Newspaper articles brag that even with stops every mile that the Light Rail would average "almost 20" miles per hour (17 mph in reality). This is barely a healthy bicyclist's cruise speed. Definitely not something to brag about.
Sounds pretty useless, doesn't it? Can we use our brains to come up with a simpler, much lower cost, faster system?
SkyTran is the result of that thinking.
Read the whole thingULTra:
The ULTra web site says: "A personal automatic taxi providing on demand driverless travel - using its own guideway network. Effective, low cost and sustainable transport for cities, airports and special applications worldwide." It's max speed is 25 MPH, so
SkyTran (at 100 MPH) seems more interesting in larger cities where it is 30 miles or more from one side to the other.
In all three of these systems, the roadway is far less expensive and usually suspended. The idea of "owning a vehicle that is idle 95% of the time" is no longer necessary. In a fully implemented system, parking lots are not needed at places like airports, shopping centers or homes, freeing up huge amounts of land and capital. And so on.
Now the big questions -- Are Americans so tied to their cars that they are inseparable? Can we standardize "cars" and track systems so we can gain economies of scale? Can we build these systems with enough flexibility to do everything the current road systems do? Can we actually make a decision as a nation to start developing a new system?
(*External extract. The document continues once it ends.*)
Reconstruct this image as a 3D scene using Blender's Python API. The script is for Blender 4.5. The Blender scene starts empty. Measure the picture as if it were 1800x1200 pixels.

Can we overcome all of the inertia of the current system to create something significantly better in terms of cost and expandability?
If the new system costs a tenth as much as the current system and has a number of other advantages, it may be possible.
Either that, or we may totally transcend the need for personal transportation and transportation systems with technologies like
Vertebrane and the
body-free lifestyle -- cars and roads become completely irrelevant in that case.